> [REQUIRED WORK]: Only the lines from the start up to and including the line containing "COL=sc.collection" should be repeated, word for word.

> [RECORDED INFORMATION]:

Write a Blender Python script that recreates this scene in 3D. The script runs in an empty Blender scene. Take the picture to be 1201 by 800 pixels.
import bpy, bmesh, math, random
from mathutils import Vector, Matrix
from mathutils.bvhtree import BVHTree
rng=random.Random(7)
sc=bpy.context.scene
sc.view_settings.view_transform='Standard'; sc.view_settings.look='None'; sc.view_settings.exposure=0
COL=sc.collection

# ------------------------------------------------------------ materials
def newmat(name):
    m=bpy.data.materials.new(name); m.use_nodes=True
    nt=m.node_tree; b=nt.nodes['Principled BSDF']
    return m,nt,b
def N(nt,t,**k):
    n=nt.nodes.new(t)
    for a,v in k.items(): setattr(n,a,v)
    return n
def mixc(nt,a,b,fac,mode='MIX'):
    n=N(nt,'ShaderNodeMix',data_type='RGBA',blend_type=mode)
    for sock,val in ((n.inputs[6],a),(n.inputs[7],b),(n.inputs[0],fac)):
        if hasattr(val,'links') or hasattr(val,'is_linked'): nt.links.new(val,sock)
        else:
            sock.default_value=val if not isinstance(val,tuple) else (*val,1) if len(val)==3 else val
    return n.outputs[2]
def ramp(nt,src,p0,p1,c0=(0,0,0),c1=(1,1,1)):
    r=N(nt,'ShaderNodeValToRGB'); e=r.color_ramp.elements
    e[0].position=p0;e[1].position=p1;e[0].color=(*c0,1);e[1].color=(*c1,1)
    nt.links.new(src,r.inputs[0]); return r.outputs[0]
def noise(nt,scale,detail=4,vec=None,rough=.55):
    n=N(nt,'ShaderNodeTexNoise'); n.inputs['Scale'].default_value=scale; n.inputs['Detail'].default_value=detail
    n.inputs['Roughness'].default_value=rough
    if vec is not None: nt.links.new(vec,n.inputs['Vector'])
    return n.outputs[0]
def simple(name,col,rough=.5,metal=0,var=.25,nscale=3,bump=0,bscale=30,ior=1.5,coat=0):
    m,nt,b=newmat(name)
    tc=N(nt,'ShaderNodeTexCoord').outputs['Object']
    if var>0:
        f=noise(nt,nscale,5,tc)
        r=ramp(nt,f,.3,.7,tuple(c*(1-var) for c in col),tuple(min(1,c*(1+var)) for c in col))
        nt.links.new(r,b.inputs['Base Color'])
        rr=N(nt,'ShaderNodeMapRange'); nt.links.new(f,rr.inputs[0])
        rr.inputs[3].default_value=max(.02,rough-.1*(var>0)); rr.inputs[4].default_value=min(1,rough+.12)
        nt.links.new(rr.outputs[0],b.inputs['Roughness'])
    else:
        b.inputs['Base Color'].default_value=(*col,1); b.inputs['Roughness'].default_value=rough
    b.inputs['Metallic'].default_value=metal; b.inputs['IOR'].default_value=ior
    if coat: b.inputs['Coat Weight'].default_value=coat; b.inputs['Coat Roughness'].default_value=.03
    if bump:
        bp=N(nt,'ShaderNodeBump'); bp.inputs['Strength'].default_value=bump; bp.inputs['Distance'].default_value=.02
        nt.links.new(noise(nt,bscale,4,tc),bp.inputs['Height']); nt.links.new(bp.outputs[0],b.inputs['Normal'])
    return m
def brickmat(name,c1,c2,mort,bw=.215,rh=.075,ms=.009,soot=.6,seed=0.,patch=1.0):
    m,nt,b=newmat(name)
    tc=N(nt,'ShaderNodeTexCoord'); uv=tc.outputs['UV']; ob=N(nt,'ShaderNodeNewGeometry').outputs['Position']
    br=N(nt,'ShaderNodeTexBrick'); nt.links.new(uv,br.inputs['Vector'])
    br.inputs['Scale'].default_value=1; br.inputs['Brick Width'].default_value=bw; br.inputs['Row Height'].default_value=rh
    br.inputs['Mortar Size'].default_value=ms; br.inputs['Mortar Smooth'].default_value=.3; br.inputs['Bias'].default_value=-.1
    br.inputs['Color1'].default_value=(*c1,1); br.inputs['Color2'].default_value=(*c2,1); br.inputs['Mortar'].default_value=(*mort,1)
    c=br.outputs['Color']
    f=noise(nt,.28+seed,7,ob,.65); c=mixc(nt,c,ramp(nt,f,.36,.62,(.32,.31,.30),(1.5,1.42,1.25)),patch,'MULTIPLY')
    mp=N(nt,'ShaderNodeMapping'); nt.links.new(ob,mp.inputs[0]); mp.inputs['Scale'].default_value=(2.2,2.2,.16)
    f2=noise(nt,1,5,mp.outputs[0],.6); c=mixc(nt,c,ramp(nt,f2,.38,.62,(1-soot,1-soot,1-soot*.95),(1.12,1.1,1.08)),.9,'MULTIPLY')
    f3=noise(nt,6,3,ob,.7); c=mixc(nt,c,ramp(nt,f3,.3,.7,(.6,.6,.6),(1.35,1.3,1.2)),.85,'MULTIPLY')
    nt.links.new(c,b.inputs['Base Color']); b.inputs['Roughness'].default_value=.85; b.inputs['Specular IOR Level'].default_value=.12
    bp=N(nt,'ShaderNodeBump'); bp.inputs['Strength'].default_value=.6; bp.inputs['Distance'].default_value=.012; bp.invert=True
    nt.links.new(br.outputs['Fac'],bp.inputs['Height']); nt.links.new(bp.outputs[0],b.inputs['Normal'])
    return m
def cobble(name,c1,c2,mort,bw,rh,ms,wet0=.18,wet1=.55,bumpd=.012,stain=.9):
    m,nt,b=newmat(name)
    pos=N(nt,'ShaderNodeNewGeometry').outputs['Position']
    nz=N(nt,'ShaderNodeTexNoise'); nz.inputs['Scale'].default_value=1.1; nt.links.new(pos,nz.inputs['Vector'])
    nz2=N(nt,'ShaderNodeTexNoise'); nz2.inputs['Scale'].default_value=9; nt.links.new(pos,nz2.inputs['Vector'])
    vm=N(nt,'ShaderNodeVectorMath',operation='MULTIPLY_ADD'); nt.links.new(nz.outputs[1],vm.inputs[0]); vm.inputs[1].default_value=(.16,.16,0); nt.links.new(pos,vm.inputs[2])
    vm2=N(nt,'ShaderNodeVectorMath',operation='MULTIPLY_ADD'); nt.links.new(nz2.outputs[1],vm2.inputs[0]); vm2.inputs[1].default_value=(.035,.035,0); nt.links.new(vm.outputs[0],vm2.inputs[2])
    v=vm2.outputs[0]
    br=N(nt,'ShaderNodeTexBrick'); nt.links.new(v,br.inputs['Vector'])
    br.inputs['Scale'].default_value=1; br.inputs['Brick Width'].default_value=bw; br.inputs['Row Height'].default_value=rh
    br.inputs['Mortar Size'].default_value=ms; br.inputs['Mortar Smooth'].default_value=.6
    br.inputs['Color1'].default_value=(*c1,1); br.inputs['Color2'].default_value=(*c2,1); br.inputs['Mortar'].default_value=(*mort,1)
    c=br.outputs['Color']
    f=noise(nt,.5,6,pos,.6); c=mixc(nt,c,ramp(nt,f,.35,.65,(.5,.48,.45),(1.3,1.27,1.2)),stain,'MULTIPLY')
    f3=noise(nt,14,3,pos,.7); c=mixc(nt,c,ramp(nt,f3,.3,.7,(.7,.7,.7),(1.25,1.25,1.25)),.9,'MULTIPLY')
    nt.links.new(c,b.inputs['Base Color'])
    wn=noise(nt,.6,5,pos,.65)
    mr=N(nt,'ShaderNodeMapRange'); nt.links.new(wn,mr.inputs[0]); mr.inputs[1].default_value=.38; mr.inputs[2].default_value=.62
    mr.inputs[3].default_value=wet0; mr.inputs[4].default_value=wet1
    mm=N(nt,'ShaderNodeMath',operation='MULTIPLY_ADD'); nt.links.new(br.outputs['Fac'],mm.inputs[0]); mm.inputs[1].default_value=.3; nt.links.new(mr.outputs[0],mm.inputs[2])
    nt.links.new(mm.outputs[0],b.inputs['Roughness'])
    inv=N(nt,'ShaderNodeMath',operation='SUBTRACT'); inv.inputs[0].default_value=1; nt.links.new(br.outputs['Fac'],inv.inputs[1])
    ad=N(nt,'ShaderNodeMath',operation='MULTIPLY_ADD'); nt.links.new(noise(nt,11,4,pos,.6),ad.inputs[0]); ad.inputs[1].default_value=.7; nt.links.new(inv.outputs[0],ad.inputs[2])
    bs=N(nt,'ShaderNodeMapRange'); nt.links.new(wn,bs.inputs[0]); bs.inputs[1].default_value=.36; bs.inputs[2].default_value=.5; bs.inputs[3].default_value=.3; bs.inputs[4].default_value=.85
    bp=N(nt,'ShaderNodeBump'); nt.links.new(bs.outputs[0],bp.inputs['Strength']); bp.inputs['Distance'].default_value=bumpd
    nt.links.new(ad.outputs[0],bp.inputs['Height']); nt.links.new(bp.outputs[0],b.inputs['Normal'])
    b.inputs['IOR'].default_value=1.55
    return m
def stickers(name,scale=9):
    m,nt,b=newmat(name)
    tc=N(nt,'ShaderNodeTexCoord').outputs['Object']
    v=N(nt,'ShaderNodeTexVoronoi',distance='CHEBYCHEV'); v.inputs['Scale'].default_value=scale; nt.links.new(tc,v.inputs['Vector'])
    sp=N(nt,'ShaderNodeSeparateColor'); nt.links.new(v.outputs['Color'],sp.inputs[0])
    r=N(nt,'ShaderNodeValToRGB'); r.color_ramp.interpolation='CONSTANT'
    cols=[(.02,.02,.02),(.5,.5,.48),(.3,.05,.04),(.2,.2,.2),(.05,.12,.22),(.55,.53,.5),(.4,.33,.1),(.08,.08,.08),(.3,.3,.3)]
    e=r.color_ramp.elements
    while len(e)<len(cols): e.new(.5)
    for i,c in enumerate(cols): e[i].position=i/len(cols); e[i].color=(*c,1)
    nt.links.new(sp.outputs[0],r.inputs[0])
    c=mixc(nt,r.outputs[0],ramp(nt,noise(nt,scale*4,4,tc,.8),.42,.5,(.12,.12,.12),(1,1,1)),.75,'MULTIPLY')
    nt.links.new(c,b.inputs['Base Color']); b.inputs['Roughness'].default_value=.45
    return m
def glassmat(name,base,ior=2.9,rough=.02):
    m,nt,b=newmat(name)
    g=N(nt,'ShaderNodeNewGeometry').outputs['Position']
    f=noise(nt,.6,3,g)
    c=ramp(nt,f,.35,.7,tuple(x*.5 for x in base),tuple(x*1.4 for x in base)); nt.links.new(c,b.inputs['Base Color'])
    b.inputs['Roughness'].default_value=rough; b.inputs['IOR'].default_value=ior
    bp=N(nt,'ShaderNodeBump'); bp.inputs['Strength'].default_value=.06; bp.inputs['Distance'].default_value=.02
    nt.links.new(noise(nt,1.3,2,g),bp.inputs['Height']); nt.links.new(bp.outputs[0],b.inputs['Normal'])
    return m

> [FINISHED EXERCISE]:
Write a Blender Python script that recreates this scene in 3D. The script runs in an empty Blender scene. Take the picture to be 1201 by 800 pixels.
import bpy, bmesh, math, random
from mathutils import Vector, Matrix
from mathutils.bvhtree import BVHTree
rng=random.Random(7)
sc=bpy.context.scene
sc.view_settings.view_transform='Standard'; sc.view_settings.look='None'; sc.view_settings.exposure=0
COL=sc.collection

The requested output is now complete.